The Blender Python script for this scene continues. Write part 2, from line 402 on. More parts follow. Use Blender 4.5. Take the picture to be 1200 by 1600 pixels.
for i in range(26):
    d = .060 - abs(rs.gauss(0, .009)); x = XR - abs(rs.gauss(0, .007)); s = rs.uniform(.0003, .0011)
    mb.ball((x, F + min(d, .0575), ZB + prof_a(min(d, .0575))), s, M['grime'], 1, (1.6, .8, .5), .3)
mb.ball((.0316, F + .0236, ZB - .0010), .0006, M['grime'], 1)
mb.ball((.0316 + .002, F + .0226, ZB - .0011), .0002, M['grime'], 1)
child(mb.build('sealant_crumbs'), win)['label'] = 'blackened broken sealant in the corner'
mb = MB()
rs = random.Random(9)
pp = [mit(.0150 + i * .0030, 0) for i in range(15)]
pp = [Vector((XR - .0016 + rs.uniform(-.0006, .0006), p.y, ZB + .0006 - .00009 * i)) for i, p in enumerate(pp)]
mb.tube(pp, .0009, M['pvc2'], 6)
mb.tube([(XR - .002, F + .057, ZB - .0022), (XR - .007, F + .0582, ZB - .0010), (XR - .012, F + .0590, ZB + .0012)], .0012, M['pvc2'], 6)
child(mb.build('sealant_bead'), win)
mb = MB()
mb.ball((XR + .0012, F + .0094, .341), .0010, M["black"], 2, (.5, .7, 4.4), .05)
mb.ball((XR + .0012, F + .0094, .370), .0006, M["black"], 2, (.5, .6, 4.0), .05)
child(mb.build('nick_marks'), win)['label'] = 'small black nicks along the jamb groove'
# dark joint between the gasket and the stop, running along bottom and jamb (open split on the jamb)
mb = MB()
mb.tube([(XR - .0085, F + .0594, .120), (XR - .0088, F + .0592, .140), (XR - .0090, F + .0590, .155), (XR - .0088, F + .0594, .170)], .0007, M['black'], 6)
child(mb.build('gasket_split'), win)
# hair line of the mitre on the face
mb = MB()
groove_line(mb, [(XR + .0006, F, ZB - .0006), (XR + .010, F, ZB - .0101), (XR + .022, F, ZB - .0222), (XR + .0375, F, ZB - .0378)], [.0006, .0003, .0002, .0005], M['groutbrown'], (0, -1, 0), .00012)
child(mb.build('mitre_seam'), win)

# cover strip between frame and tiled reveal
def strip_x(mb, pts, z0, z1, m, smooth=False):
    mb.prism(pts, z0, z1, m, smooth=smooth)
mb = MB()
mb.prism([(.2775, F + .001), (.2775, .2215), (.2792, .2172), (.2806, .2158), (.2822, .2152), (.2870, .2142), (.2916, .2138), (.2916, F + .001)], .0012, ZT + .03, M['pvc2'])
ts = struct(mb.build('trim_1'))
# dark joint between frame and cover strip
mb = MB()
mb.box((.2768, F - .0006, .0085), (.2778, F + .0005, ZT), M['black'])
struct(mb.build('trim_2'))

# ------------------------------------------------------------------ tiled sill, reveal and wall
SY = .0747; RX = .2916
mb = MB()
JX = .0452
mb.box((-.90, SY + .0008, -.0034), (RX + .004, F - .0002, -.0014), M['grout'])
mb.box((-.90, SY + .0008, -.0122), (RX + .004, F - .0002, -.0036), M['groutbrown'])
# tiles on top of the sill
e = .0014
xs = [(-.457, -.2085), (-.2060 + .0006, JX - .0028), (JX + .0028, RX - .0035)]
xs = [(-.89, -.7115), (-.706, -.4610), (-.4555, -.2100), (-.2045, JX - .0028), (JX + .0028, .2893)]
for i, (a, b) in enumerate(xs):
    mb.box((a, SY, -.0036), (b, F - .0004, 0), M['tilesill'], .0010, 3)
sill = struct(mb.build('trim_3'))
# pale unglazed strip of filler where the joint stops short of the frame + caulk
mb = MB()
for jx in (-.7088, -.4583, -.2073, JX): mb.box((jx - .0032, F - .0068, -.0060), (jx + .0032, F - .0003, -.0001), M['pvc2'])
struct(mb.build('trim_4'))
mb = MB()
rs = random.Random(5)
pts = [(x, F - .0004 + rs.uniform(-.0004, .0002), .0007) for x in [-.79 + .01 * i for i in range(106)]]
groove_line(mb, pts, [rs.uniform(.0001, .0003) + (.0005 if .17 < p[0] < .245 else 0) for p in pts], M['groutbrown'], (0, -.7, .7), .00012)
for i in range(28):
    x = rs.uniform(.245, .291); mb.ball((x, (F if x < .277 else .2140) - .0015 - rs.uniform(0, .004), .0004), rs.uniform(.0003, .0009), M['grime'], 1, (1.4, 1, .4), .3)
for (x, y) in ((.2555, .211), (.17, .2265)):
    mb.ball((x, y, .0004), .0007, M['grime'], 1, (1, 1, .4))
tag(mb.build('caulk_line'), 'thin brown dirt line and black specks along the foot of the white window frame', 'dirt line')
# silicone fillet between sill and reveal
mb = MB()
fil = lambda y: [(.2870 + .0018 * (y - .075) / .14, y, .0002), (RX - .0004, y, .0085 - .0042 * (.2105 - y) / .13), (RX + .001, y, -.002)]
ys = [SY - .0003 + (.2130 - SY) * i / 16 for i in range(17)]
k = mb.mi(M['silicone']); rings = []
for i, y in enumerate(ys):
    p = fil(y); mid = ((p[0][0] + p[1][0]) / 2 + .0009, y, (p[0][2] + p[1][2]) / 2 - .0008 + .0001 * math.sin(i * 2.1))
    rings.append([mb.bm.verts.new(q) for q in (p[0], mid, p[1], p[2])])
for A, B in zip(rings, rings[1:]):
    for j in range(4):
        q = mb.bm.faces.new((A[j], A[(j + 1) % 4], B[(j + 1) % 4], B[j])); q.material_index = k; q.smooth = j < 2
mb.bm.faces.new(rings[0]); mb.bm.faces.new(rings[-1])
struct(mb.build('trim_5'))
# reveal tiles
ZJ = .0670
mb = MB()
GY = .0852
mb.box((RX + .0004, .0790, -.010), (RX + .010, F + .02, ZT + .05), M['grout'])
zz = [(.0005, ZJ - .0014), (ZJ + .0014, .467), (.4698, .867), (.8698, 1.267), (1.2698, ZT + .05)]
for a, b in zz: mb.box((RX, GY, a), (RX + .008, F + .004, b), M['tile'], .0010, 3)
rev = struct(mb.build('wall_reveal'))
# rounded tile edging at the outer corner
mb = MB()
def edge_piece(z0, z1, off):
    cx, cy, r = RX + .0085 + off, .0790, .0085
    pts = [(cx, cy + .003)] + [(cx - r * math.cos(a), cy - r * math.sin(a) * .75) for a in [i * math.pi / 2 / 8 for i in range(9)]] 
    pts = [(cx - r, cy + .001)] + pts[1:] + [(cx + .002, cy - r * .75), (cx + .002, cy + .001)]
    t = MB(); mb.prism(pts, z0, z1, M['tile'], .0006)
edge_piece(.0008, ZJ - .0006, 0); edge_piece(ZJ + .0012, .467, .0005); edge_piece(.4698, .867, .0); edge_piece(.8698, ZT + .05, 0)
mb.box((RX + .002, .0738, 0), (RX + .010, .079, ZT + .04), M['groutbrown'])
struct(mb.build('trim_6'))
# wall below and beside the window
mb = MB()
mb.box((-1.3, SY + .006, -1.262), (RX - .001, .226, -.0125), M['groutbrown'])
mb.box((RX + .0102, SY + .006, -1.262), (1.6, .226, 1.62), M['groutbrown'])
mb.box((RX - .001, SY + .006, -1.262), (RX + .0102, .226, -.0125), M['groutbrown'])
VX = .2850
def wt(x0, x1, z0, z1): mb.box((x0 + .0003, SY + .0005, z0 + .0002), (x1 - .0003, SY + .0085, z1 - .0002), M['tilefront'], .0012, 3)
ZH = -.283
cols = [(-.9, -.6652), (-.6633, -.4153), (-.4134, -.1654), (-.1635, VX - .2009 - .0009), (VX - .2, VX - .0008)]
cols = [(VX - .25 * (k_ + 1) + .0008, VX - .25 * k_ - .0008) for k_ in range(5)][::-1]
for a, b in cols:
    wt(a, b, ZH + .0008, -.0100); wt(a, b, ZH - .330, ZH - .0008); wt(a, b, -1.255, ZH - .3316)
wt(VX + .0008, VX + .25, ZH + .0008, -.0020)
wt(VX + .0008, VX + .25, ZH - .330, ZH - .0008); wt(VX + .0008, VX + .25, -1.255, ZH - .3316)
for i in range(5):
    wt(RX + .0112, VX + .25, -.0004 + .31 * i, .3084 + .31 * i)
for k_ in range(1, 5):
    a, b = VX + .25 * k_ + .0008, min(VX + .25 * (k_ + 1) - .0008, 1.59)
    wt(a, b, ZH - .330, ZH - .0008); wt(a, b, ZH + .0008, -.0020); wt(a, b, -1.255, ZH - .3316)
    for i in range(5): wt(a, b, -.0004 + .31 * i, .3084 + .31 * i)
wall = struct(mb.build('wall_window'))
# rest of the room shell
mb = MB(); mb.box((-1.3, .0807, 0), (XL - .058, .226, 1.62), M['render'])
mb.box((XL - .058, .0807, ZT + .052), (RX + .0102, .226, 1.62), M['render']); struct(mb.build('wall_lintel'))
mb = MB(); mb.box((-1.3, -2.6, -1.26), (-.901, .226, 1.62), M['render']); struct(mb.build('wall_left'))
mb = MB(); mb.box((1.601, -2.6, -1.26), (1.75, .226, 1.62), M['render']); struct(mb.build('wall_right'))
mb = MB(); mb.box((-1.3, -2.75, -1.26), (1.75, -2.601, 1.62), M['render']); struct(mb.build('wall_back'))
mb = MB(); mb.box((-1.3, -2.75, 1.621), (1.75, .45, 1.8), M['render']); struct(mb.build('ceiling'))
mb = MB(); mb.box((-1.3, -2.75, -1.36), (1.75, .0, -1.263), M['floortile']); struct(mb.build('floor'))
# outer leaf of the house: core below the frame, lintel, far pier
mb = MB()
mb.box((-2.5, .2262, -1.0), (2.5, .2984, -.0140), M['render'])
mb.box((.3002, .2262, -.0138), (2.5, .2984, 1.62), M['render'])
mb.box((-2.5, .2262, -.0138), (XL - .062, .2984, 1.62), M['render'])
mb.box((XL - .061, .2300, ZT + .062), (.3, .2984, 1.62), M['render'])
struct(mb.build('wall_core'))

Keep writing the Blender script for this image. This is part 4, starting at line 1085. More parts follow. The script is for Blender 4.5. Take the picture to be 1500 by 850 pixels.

::::::::

## TO BE DONE:
In the listing above, please print only the lines from the first one to the line where "child(mb.build('mitre_seam'), win)" appears, exactly as written, both of those lines included.

## PROBLEM SOLUTION:
The Blender Python script for this scene continues. Write part 2, from line 402 on. More parts follow. Use Blender 4.5. Take the picture to be 1200 by 1600 pixels.
for i in range(26):
    d = .060 - abs(rs.gauss(0, .009)); x = XR - abs(rs.gauss(0, .007)); s = rs.uniform(.0003, .0011)
    mb.ball((x, F + min(d, .0575), ZB + prof_a(min(d, .0575))), s, M['grime'], 1, (1.6, .8, .5), .3)
mb.ball((.0316, F + .0236, ZB - .0010), .0006, M['grime'], 1)
mb.ball((.0316 + .002, F + .0226, ZB - .0011), .0002, M['grime'], 1)
child(mb.build('sealant_crumbs'), win)['label'] = 'blackened broken sealant in the corner'
mb = MB()
rs = random.Random(9)
pp = [mit(.0150 + i * .0030, 0) for i in range(15)]
pp = [Vector((XR - .0016 + rs.uniform(-.0006, .0006), p.y, ZB + .0006 - .00009 * i)) for i, p in enumerate(pp)]
mb.tube(pp, .0009, M['pvc2'], 6)
mb.tube([(XR - .002, F + .057, ZB - .0022), (XR - .007, F + .0582, ZB - .0010), (XR - .012, F + .0590, ZB + .0012)], .0012, M['pvc2'], 6)
child(mb.build('sealant_bead'), win)
mb = MB()
mb.ball((XR + .0012, F + .0094, .341), .0010, M["black"], 2, (.5, .7, 4.4), .05)
mb.ball((XR + .0012, F + .0094, .370), .0006, M["black"], 2, (.5, .6, 4.0), .05)
child(mb.build('nick_marks'), win)['label'] = 'small black nicks along the jamb groove'
# dark joint between the gasket and the stop, running along bottom and jamb (open split on the jamb)
mb = MB()
mb.tube([(XR - .0085, F + .0594, .120), (XR - .0088, F + .0592, .140), (XR - .0090, F + .0590, .155), (XR - .0088, F + .0594, .170)], .0007, M['black'], 6)
child(mb.build('gasket_split'), win)
# hair line of the mitre on the face
mb = MB()
groove_line(mb, [(XR + .0006, F, ZB - .0006), (XR + .010, F, ZB - .0101), (XR + .022, F, ZB - .0222), (XR + .0375, F, ZB - .0378)], [.0006, .0003, .0002, .0005], M['groutbrown'], (0, -1, 0), .00012)
child(mb.build('mitre_seam'), win)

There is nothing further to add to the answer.